Beberapa orang percaya bahwa moralitas Kristen harus menjadi dasar hukum mutlak dan keadilan sosial, sementara yang lain berpendapat bahwa itu harus menjadi masalah pribadi dan tidak berpengaruh pada masyarakat secara luas (selama itu membuatmu senang dan tidak mengganggu orang lain, just do it (lakukan saja). Terlepas dari perdebatan ini, moralitas Kristen tetap merupakan aspek penting dari iman Kristen dan kehidupan orang percaya, dan merupakan topik yang tetap relevan dan berpengaruh dalam masyarakat saat ini.
Kita harus mampu menjelaskan bahwa konsep moralitas ini berkaitan dengan nilai dan ajaran Yesus dari Nazareth, Anak Allah dan ditemukan dalam Alkitab, khususnya dalam Perjanjian Baru, yang didasari pada gagasan kasih pada Tuhan dan sesama (Hukum yang Terutama, Mat 22:37).

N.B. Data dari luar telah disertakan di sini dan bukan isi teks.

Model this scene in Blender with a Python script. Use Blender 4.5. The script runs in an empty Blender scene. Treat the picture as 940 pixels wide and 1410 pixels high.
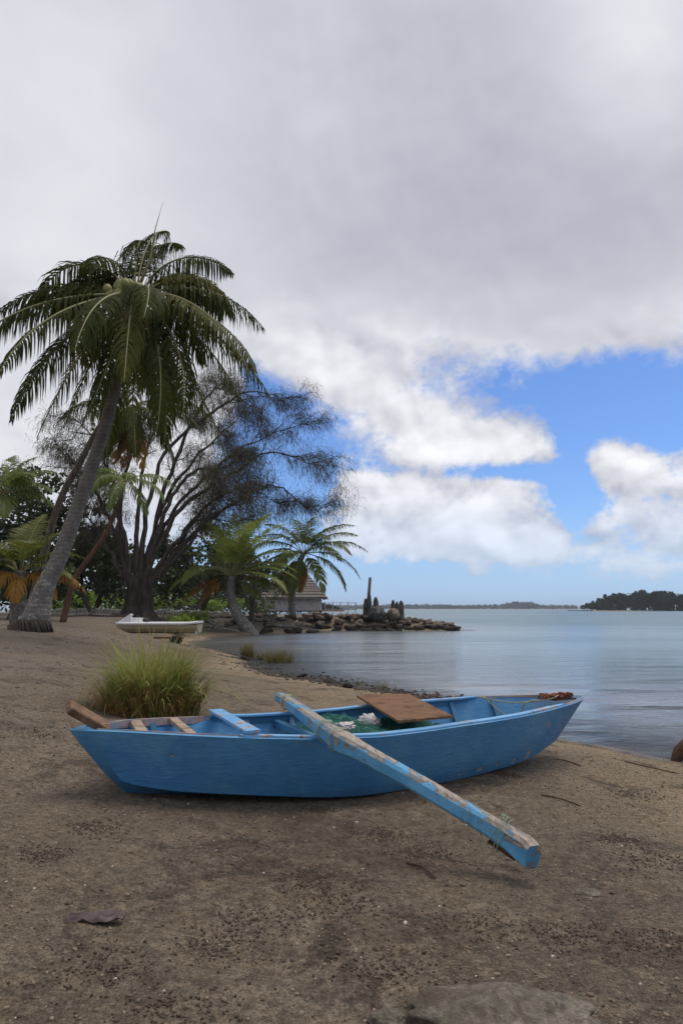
import bpy, math, random
import numpy as np
from mathutils import Vector, Matrix, noise as mnoise
R=math.radians; PI=math.pi
random.seed(7); rng=np.random.default_rng(7)
scn=bpy.context.scene; COL=scn.collection

# ------------------------------------------------------------ camera, light
CH=1.5; TH=math.atan(133/940)
cd=bpy.data.cameras.new('camera'); cam=bpy.data.objects.new('camera',cd); COL.objects.link(cam)
cd.sensor_fit='VERTICAL'; cd.sensor_height=36; cd.lens=24; cd.clip_start=.05; cd.clip_end=20000
cam.location=(0,0,CH); cam.rotation_euler=(PI/2+TH,0,0); scn.camera=cam
SUN_EL=R(64); SUN_AZ=R(55)       # azimuth measured from +Y (view) towards +X
ld=bpy.data.lights.new('sun','SUN'); ld.energy=1.5; ld.angle=R(34); ld.color=(1,.95,.87)
sun=bpy.data.objects.new('sun',ld); COL.objects.link(sun)
sd=Vector((math.sin(SUN_AZ)*math.cos(SUN_EL),math.cos(SUN_AZ)*math.cos(SUN_EL),math.sin(SUN_EL)))
sun.rotation_euler=sd.to_track_quat('Z','Y').to_euler()
scn.view_settings.view_transform='Standard'; scn.view_settings.look='None'
scn.view_settings.exposure=.42; scn.view_settings.gamma=1
scn.render.engine='CYCLES'

# pixel helpers (photo is 940 x 1410): a pixel plus a real distance or height gives a real place
def ray(u,v):
    r=(u-470)/940; up=(705-v)/940
    return Vector((r, math.cos(TH)-up*math.sin(TH), math.sin(TH)+up*math.cos(TH)))
def at(u,v,Y): d=ray(u,v); return Vector((0,0,CH))+d*(Y/d.y)
def gz(u,v,z): d=ray(u,v); return Vector((0,0,CH))+d*((z-CH)/d.z)
def azel(u,v):
    d=ray(u,v).normalized(); return math.degrees(math.atan2(d.x,d.y)), math.degrees(math.asin(d.z))

# ------------------------------------------------------------ node helpers
class NT:
    def __init__(s,tree): s.t=tree; s.n=tree.nodes; s.l=tree.links
    def new(s,typ,**kw):
        n=s.n.new(typ)
        for k,v in kw.items(): setattr(n,k,v)
        return n
    def put(s,inp,v):
        if v is None: return
        if isinstance(v,bpy.types.NodeSocket): s.l.new(v,inp)
        else:
            if isinstance(v,(tuple,list)) and len(v)==3 and inp.type=='RGBA': v=(*v,1)
            inp.default_value=v
    def m(s,op,a,b=None,c=None,clamp=False):
        n=s.new('ShaderNodeMath',operation=op,use_clamp=clamp)
        s.put(n.inputs[0],a); s.put(n.inputs[1],b); s.put(n.inputs[2],c); return n.outputs[0]
    def mix(s,f,a,b):
        n=s.new('ShaderNodeMix',data_type='RGBA'); s.put(n.inputs[0],f); s.put(n.inputs[6],a); s.put(n.inputs[7],b); return n.outputs[2]
    def mapr(s,v,a,b,c=0,d=1,smooth=True):
        n=s.new('ShaderNodeMapRange',interpolation_type='SMOOTHSTEP' if smooth else 'LINEAR')
        for i,x in enumerate((v,a,b,c,d)): s.put(n.inputs[i],x)
        return n.outputs[0]
    def noise(s,vec,scale,detail=4,rough=.5,dist=0,out=0):
        n=s.new('ShaderNodeTexNoise'); s.put(n.inputs['Vector'],vec)
        n.inputs['Scale'].default_value=scale; n.inputs['Detail'].default_value=detail
        n.inputs['Roughness'].default_value=rough; n.inputs['Distortion'].default_value=dist
        return n.outputs[out]
    def voro(s,vec,scale,feature='F1',out=0):
        n=s.new('ShaderNodeTexVoronoi',feature=feature); s.put(n.inputs['Vector'],vec); n.inputs['Scale'].default_value=scale
        return n.outputs[out]
    def xyz(s,x,y,z):
        n=s.new('ShaderNodeCombineXYZ'); s.put(n.inputs[0],x); s.put(n.inputs[1],y); s.put(n.inputs[2],z); return n.outputs[0]
    def sep(s,v):
        n=s.new('ShaderNodeSeparateXYZ'); s.put(n.inputs[0],v); return n.outputs
    def coord(s,which='Object'): return s.new('ShaderNodeTexCoord').outputs[which]
    def scale(s,vec,sx,sy,sz):
        n=s.new('ShaderNodeMapping'); s.put(n.inputs[0],vec); n.inputs['Scale'].default_value=(sx,sy,sz); return n.outputs[0]
    def bump(s,h,strength=.5,dist=.01,normal=None):
        n=s.new('ShaderNodeBump'); s.put(n.inputs['Height'],h); n.inputs['Strength'].default_value=strength
        n.inputs['Distance'].default_value=dist; s.put(n.inputs['Normal'],normal); return n.outputs[0]
def mat(name,build):
    m=bpy.data.materials.new(name); m.use_nodes=True; t=NT(m.node_tree)
    b=m.node_tree.nodes['Principled BSDF']; build(t,b); return m
def setp(t,b,color=None,rough=None,normal=None,spec=None,metal=None):
    t.put(b.inputs['Base Color'],color); t.put(b.inputs['Roughness'],rough); t.put(b.inputs['Normal'],normal)
    t.put(b.inputs['Specular IOR Level'],spec); t.put(b.inputs['Metallic'],metal)

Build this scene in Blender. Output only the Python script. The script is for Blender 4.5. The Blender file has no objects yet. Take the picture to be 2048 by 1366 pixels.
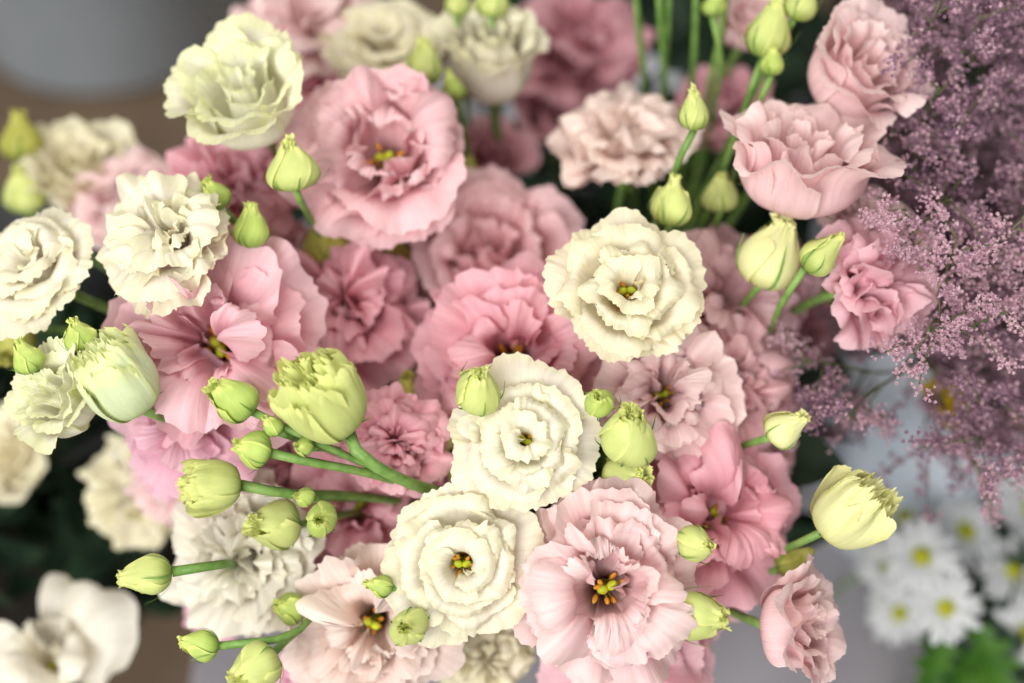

Para tokoh Moralitas dalam Alkitab
Alkitab dengan jelas berkata bahwa, manusia diciptakan menurut gambar dan rupa Allah. Dan tentunya salah satu bagian pentingnya adalah menurut gambar dan rupa Allah yaitu kemampuan bermoral. Kita adalah agen moral yang membuat pilihan moral dan mampu membedakan kebenaran dan ketidakbenaran. Apa dasar untuk membedakan benar dan salah? Itu adalah pengetahuan kita akan hukum Allah, dan pengetahuan ini berasal dari dua sumber yaitu wahyu dan hati nurani.
Wahyu sendiri sebenarnya cukup jelas ketika Allah memberi perintah kepada Adam dan Hawa di Taman Eden. Ia juga memberi Sepuluh Perintah, serta beberapa hukum dan peraturan lainnya, kepada bangsa kaum Israel Allah di gunung Sinai. Yesus merangkum hukum-hukum Perjanjian Lama dalam Perjanjian Baru melalui dua perintah pokok: mengasihi Allah dan mengasihi sesama kita. Semua ini mencerminkan wahyu Allah melalui hukum-Nya kepada umat-Nya, sebuah cerminan dari sifat moral Allah sendiri.
Alkitab juga mengajar bahwa Allah menulis hukum-Nya dalam hati kita (Roma 2:15). Inilah yang disebut hati nurani. Dalam kata lain, dengan wahyu Allah dalam perintah-perintah-Nya, intuisi kita mengetahui hukum Allah karena kita telah diciptakan menurut gambar dan rupa-Nya. Akan tetapi, karena kejatuhan ke dalam dosa (Kejadian 3), gambar dan rupa-Nya di dalam hati nurani kita tercemar dan cacat. Jadi, meskipun kita dapat mengenali hukum Allah melalui hati nurani kita, seringkali kita menyimpangkannya demi keuntungan pribadi kita. Oleh karena itu, kita membutuhkan wahyu.
Alkitab, yang mengandung kehendak moral Allah melalui hukum dan perintah-Nya, adalah wahyu-Nya kepada umat-Nya. Dengan demikian Alkitab menjadi sumber moralitas kita karena Alkitab adalah Firman Allah secara tertulis (2 Tim 3:16; 2 Pet 1:21). Jika seorang Kristen ingin mengetahui kehendak Allah, ia dapat mencari perintah Allah bagi dirinya di dalam Alkitab. Jika seorang Kristen ingin membedakan yang benar dari yang salah, ia cukup mempelajari deskripsi kekudusan Allah di dalam Alkitab.
KESIMPULAN
Pertanyaan penting dan genting untuk dijawab, bagaimana jika seorang Kristen tidak mendasari moralitasnya dengan Alkitab? Banyak jawaban yang tersedia untuk pertanyaan ini, tapi intinya adalah bahwa kita cenderung mempercayai hati nurani kita. Hati nurani manusia dapat dikiaskan sebagai sistem keamanan, ada himbauan ketika kita melanggar standar moral kita. Tetapi hati-hati, karena kelemahannya adalah bahwa hati nurani kita hanya sebaik standar moral yang kita miliki, tidak akan pernah melampaui itu. Jika Alkitab tidak mendidik standar moral hati nurani kita, maka hati nurani kita akan dididik oleh pengertian lain yang tentunya menghasilkan konsekuensi yang akan menjadi penyesalan yang tidak berujung. So, pilih yang mana?